There is a fine line in movies of how long they should be. You want the film to be just as long as it needs to be, sure, that’s easy, but finding that right balance is the tough part. You need to cut it down until it hurts, losing scenes and moments you may love but that don’t serve the greater story. Then you have to rein in that cruelty with craft, so you can add a little art to the story, so it’s not just A to B to C. You want there to be a clear path, or at least a path, but you also want there to be some beauty to it, even if that beauty is ugly. Too many films go on far too long, the filmmakers are in love with the acting, or writing, or just the whole thing, and the point of it all gets lost in the weeds. Then there are movies, like FEY, that just needed a little more time to really hammer home the point they’re trying to make.

It’s a close thing.

It’s an art.

And if you get it wrong, you can ruin the whole film.

Thankfully, in this case, they didn’t.

FEY follows a young woman who has survived a traumatic ordeal as she enters the last phase of her recovery treatment. As part of her treatment, the woman needs to film herself and be recorded to prove that she has healed from her experience. The film is presented as footage she filmed, as well as footage from the woman assigned to her case. What begins as a simple document of a young woman’s final act of healing takes on a strange angle as we see her start trying to find answers to questions about why she was attacked and her own history. We soon learn that the woman may have ties to a fertility cult and that she may still be in their crosshairs.
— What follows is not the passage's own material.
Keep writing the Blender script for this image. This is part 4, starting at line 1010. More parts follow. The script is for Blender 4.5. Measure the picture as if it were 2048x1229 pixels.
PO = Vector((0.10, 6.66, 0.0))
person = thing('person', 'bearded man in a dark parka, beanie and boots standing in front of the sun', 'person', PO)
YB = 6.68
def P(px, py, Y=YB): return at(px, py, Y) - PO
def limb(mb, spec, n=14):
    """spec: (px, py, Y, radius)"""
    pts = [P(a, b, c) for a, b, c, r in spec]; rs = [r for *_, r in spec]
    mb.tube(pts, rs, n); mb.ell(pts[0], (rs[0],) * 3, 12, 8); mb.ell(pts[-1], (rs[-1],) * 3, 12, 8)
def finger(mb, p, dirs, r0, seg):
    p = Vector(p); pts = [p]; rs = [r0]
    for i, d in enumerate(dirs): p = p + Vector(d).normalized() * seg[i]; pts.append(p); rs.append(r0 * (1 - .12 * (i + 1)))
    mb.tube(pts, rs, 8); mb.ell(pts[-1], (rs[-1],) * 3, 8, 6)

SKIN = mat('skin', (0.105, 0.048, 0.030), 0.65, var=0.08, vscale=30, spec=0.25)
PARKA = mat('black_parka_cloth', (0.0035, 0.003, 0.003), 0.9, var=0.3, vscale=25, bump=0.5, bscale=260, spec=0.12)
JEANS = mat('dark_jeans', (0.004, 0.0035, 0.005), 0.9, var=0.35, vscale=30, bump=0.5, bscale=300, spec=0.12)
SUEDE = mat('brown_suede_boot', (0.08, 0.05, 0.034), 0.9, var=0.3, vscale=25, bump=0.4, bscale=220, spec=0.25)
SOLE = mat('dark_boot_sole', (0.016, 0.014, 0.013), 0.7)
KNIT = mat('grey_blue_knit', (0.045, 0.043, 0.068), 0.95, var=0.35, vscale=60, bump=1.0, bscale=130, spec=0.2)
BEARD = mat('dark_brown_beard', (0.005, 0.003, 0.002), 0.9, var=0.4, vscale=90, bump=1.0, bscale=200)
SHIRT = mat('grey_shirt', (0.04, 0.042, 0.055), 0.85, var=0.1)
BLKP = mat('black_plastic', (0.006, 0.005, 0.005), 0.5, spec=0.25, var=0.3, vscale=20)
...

As the mystery deepens, we see that whatever darkness the young woman had survived is nothing compared to what is still to come for her.

Were this not such a well-made, interesting movie, I wouldn’t recommend it. As the movie ends, there are still too many unanswered questions hanging in the air, and it’s hard not to feel frustrated. It feels, though, that this wasn’t the act of filmmakers who didn’t know what they were doing, but ones who were simply holding their cards too close to the vest.

This is well plotted, well acted, and is shot very well. They also do a good job of mixing in footage with onscreen text, which deepens the mystery.

And it’s the mystery that keeps you really invested, as it’s really interesting. Not completely original, but interesting, and that’s what makes the ending so frustrating.

The film is a slow-burn without a deeper story to tell, but it’s still creepy. The way it’s shot leaves the darkness a mystery, at times to the movie’s detriment. Even so, it’s a fun movie that really needed a little time to tell the whole story. At just under an hour, it feels like there’s too much meat on the bone.